● Source excerpt
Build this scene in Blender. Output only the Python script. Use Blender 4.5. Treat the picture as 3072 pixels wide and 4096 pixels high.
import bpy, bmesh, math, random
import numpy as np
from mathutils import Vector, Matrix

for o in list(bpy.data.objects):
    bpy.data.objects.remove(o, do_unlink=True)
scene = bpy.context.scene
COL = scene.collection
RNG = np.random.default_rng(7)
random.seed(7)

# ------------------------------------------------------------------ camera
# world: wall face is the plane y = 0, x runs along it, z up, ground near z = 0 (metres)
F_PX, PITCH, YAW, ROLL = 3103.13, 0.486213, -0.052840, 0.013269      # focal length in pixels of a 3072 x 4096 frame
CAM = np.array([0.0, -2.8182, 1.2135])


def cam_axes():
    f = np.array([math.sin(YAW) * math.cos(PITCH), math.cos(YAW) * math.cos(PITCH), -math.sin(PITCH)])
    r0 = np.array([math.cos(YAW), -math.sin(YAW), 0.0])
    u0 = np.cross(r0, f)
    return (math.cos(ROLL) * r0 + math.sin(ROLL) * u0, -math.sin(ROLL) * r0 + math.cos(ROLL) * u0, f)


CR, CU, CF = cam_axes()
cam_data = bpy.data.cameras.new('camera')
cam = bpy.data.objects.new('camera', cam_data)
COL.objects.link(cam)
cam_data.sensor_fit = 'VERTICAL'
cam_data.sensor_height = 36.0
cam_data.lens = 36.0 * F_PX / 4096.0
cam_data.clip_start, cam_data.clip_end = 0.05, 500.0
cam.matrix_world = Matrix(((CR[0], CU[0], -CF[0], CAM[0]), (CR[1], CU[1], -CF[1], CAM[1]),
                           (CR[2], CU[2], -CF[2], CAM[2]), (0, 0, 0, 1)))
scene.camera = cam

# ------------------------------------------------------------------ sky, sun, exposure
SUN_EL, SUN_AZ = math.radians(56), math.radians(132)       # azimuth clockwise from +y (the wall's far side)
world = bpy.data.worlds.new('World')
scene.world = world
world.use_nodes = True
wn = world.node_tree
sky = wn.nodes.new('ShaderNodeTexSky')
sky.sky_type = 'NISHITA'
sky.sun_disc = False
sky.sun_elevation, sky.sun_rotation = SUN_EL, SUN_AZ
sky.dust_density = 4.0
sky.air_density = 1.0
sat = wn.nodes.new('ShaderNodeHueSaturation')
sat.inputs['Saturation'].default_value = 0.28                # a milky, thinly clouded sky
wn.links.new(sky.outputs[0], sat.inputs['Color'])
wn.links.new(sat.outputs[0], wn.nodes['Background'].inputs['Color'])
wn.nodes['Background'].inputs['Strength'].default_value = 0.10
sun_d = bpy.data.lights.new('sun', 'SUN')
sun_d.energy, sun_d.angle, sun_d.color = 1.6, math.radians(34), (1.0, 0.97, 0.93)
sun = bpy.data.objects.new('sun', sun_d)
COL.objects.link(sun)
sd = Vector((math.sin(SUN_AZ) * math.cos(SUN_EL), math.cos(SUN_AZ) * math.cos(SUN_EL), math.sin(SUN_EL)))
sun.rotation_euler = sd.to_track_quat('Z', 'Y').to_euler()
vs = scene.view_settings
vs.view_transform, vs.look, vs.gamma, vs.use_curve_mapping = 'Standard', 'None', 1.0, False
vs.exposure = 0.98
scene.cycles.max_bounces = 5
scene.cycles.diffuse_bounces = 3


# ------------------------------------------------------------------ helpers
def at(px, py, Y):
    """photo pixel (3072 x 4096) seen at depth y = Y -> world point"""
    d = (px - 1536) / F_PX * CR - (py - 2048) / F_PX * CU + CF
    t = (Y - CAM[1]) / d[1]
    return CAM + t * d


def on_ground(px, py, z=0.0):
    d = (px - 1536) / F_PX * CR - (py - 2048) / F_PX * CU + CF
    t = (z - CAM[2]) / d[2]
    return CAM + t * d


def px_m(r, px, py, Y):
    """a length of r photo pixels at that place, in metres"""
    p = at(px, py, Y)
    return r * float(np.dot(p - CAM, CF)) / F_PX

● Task
Restate word for word only the lines running from the beginning of the data to the line holding "from mathutils import Vector, Matrix", both included.

● Written response
Build this scene in Blender. Output only the Python script. Use Blender 4.5. Treat the picture as 3072 pixels wide and 4096 pixels high.
import bpy, bmesh, math, random
import numpy as np
from mathutils import Vector, Matrix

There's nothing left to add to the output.